Be prepared. This motto doesn’t only hold true for the Boy Scouts, as making sure you are clear on your aims and goals and considering the situation from the other point of view beforehand is extremely important. However, keep an open mind – be prepared to be flexible and leave room to take a different course if necessary. Too much of a rigid stance can be counterproductive and you can swiftly slide from win-win to lose-lose. Remember, knowledge is power, so arm yourself with as much information about what else is available to you and any facts that may help to back you up.

Confidence. This is often easier said than done, but being self-assured in your argument will instil confidence in other party. This can be improved by doing your research beforehand so that you feel absolutely certain that you know what you’re talking about.

Body language. What do you think of when you think of face-to-face communication? For most people it is the words spoken. However, research shows that body language is the greatest contributor to communication. In fact, 70% of communication is non-verbal, so your posture, gesticulations and eye contact should all help you convey your desired message.

It’s not all about the talking.

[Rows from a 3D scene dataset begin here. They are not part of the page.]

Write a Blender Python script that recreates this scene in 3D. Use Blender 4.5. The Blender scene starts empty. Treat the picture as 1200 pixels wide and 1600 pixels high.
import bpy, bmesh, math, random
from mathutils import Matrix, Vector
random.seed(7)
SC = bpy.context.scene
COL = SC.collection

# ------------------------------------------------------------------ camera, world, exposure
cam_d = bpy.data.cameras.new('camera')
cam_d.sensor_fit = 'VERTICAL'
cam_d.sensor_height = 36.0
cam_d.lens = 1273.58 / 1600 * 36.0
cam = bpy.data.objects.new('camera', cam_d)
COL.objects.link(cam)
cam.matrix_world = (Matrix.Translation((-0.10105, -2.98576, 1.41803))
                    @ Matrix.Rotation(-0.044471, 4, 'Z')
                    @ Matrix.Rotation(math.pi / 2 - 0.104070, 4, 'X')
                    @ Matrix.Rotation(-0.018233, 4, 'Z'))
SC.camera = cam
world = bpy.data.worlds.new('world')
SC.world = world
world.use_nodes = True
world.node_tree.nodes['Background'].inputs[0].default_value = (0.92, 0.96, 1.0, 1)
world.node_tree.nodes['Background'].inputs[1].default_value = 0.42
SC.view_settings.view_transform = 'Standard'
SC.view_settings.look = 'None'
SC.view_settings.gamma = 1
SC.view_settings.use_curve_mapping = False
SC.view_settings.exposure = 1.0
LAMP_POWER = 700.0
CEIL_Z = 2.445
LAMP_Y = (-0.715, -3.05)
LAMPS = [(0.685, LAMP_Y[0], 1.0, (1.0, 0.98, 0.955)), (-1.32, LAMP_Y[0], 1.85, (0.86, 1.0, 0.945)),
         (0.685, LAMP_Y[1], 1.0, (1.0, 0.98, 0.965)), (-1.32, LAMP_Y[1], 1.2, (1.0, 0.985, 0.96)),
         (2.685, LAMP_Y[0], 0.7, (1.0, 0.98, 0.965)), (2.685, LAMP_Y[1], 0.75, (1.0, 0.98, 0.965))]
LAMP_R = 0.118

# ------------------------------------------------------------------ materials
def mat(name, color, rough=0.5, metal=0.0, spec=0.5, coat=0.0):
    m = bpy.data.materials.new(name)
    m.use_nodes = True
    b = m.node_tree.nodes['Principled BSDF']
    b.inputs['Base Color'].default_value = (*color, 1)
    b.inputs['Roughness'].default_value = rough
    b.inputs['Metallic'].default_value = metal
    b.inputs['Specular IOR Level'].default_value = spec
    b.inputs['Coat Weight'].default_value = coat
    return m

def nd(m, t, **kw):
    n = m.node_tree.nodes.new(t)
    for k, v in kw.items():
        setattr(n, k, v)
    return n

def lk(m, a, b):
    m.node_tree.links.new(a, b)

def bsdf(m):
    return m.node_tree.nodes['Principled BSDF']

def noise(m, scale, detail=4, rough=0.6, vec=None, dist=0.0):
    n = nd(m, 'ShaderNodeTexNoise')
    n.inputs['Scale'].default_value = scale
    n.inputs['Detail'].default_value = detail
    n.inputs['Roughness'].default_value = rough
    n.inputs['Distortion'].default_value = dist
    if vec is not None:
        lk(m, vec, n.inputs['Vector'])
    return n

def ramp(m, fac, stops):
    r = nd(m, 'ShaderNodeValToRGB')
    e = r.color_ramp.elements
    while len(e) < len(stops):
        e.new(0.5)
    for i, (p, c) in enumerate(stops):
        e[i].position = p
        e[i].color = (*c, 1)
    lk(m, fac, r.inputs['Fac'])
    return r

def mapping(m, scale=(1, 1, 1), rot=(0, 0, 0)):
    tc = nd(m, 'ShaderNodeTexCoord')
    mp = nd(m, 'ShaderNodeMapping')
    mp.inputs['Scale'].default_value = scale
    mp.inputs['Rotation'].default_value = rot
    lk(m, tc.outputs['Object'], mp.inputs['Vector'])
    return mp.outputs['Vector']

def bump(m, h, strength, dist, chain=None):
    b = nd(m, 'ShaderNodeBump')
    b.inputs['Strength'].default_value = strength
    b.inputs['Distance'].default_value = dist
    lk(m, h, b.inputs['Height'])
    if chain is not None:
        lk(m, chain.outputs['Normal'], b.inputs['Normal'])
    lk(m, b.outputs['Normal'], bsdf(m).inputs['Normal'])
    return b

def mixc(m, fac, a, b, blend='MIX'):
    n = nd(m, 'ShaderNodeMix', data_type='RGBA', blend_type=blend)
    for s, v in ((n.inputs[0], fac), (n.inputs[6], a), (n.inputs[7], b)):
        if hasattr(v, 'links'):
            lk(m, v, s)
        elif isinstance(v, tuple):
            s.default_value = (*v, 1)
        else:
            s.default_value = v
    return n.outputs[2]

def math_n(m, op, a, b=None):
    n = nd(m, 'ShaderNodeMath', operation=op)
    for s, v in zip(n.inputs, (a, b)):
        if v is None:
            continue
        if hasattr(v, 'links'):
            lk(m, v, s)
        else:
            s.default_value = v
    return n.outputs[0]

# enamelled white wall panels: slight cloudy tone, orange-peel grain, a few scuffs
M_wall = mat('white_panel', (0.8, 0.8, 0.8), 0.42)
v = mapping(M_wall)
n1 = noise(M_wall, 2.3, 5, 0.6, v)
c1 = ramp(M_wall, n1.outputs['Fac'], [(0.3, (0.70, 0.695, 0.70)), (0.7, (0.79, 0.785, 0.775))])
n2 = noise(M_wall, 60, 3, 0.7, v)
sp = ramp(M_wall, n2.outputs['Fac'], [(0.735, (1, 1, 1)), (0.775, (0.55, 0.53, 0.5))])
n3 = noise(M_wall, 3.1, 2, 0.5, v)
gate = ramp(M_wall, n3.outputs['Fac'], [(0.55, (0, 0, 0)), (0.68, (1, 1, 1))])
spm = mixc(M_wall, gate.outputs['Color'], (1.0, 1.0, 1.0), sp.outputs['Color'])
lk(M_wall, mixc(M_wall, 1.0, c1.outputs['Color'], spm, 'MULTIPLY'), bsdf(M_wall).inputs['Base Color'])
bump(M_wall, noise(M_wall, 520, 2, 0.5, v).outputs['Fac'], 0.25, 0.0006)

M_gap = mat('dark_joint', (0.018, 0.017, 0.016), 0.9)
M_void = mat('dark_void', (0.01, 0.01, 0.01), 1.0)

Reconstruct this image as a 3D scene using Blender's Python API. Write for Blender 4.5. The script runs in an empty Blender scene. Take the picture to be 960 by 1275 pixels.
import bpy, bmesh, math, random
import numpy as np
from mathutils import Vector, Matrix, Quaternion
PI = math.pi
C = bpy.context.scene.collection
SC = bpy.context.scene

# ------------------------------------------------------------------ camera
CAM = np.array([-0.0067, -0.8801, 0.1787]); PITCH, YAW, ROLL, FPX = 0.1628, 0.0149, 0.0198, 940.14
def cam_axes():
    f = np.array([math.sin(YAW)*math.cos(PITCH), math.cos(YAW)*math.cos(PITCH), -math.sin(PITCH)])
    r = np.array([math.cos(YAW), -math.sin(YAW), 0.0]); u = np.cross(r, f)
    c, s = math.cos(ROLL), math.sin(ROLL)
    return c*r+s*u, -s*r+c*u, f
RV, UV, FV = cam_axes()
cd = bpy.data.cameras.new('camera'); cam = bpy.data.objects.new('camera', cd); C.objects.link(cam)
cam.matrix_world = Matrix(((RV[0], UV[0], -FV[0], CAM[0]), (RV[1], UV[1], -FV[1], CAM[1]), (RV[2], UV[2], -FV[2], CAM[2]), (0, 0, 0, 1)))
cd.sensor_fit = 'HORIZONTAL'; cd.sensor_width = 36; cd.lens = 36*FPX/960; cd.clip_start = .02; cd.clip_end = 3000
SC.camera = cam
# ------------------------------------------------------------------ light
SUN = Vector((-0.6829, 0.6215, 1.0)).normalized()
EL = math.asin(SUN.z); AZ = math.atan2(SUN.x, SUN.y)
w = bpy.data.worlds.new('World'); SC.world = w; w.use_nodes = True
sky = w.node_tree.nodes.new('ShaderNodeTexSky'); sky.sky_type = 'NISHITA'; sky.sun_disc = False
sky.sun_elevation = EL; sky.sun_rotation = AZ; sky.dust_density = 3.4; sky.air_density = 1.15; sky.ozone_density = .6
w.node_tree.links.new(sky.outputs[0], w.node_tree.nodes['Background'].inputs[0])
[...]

Communication is only complete once the recipient understands the intent. To gauge whether this is happening, you have to listen to the other side. Negotiation is no good if both parties aren’t even sure what is being negotiated.

Never start a sentence if you don’t know how it ends. ‘Winging it’ hardly ever works when it comes to negotiating. It pays to structure your discussion in a logical order and not to stray off topic into dangerous territory.

As arduous as the veterinary training is, the majority of vets feel underprepared when it comes to negotiating. Undergraduate curriculums and CPD courses are increasingly offering chances to develop confident communication and nurture negotiation skills, and being aware of a few basic principles can kick-start the success. So, whether working in practice, running a business or just dealing with life’s daily challenges, the need to negotiate cannot be ignored and it is up to us to consciously culture the ability to do so.